In fact, Frank became so distressed by constantly having to defend his Jewish identity that he decided to distance himself from religion altogether. Despite having been born to traditional Jewish parents, Frank didn’t follow religious customs, and promised that Judaism’s influence on his art was negligible. It is a great shame that the negative forces of antisemitism pushed Frank to abandon his roots, especially as this Judaism was what propelled him into architecture in the first place.
Even further, his art almost seems reactionary to his Judaism. Take, for example, his candelabra – a gorgeous set of candle sticks, fused together with gold tubes – they look exactly like Shabbat candle sticks, aside from only being created in sets of 3, never 2, forbidding a Jew to use them for sanctification of the Sabbath. Or his dishes – beautiful glass kitchenware, which he labeled as “for lobster and seafood” – meals which are decidedly non-kosher. A candlestick in the shape of a sun – reminding the viewer of Christ’s halo and also portraying a symbol prohibited to depict in Judaism. Add to this the even more explicit Christmas baubles, Easter decorations and an entire dining set created for a “crayfish party”. His only noted Jewish design (his parent’s gravestones) was of tragically morbid origins. Frank’s rebellion against Judaism makes sense in the context of his life – it was due to his Judaism that he was forced to flee his home country, and many critics discredited him, believing that his fame was due only to his Jewish connections. His troubled relationship with Judaism shines through in his work, but despite this, his philosophy was Jewish in its entirety – to make use of life’s offerings, to utilize spaces to host guests, lay down roots, and feel safe in one’s own family-friendly home. Despite his insistence on secularity, there is something uniquely Jewish in his large dining tables, bright table cloths, pomegranate and grape vine patterns – these are pieces that simply couldn’t help but fit into the home of an Ashkenazi Jewish bubbe.
Josef Frank left behind a rich and full legacy.
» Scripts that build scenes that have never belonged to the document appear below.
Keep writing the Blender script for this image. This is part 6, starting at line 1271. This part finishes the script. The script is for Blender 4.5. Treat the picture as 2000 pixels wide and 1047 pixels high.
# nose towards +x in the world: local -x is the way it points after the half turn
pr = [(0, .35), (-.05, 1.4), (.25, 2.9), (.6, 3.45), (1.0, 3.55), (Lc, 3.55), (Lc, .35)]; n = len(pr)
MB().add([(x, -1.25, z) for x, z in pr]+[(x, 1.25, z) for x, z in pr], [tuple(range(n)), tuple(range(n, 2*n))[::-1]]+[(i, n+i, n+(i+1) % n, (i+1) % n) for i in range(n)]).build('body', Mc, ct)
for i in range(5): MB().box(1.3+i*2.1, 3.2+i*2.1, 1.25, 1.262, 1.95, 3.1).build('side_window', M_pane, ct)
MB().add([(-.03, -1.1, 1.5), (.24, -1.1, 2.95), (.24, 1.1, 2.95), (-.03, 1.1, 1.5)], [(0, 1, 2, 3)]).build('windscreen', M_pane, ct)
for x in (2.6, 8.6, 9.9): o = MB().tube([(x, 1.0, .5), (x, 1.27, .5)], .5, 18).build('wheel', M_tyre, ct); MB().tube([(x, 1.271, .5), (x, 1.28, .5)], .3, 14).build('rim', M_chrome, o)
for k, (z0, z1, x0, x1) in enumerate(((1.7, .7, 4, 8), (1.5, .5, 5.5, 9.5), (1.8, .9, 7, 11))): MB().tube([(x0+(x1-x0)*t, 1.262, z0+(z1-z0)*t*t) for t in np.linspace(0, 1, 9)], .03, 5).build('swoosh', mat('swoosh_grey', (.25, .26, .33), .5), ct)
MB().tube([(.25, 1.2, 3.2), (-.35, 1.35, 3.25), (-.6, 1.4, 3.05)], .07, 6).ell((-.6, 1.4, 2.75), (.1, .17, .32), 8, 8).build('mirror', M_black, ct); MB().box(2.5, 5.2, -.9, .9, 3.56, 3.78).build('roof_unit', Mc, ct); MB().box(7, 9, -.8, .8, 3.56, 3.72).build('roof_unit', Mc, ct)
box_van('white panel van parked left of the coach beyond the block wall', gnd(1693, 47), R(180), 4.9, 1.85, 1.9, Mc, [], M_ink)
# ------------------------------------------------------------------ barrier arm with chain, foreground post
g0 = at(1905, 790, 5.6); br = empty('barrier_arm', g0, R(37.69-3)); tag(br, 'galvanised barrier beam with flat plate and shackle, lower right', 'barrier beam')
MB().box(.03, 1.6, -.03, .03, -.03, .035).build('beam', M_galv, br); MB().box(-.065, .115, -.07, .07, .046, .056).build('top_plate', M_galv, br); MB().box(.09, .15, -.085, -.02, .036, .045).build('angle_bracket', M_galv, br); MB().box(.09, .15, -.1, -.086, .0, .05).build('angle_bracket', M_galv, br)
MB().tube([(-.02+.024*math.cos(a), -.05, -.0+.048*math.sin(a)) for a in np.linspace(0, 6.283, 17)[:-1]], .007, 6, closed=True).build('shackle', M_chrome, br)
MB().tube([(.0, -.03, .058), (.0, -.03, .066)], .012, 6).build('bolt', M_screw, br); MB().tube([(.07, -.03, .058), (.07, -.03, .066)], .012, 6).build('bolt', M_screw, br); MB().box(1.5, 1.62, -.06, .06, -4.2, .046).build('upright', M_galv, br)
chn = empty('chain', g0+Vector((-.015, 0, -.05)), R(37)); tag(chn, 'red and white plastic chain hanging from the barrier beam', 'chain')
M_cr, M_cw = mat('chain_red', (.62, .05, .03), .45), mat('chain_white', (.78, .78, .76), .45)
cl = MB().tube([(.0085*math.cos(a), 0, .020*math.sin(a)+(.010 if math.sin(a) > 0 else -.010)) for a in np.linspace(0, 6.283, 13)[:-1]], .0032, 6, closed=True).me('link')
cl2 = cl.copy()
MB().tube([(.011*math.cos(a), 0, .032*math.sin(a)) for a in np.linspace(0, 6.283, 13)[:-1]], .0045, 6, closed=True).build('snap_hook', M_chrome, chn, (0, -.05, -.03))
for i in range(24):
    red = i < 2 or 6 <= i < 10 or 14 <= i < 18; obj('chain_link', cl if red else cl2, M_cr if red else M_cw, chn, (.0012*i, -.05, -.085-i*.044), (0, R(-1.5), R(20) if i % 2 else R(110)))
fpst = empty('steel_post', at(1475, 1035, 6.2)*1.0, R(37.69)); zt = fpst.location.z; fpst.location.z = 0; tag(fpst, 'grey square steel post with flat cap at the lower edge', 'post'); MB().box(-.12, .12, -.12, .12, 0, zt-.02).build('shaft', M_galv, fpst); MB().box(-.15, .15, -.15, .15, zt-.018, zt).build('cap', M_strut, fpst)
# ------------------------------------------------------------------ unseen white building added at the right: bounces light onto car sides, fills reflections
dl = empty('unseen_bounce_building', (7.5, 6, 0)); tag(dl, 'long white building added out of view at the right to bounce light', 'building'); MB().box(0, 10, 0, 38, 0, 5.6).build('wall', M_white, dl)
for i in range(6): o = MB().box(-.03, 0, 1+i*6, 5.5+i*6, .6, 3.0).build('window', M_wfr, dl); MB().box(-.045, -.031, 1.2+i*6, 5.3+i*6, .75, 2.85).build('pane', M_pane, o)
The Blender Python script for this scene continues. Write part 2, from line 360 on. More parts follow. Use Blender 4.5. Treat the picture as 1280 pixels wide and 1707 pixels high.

He wanted design to be “fun and accessible,” but he felt that he had not succeeded in this goal. “Everyone needs a certain degree of sentimentality to feel free. That will be lost if we are forced to make moral demands of every object, including aesthetic ones,” he wrote in Accidentism, but he supposed that he never quite managed to convince the world around him of this value. He died not knowing what an impact he had made on the future of modernism, and feeling lonely and isolated. He had abandoned his religion, his home country, and belittled many of his peers in pursuit of his one true passion, and despite dedicating his life to a philosophy of design, he had not managed to convince many people of its correctness.
Depressed and disconnected, he passed away, not quite understanding how celebrated he had really been. Maybe he was not able to convince the whole world of his own beliefs, but it didn’t mean that people didn’t listen. They did. In the 1980s, there was an upsurgence in demand for his joyous and colorful works, which started to do exceedingly well on auction floors. IKEA decided to model some of their pieces after his signature style of modernism, and now his designs sell for tens of thousands of dollars. If only he could have seen that his life was not in fact a waste, as he sometimes believed it to be. In actuality, he is surely one of the most celebrated of all Jewish designers, and maybe even one of the foremost designers in world history.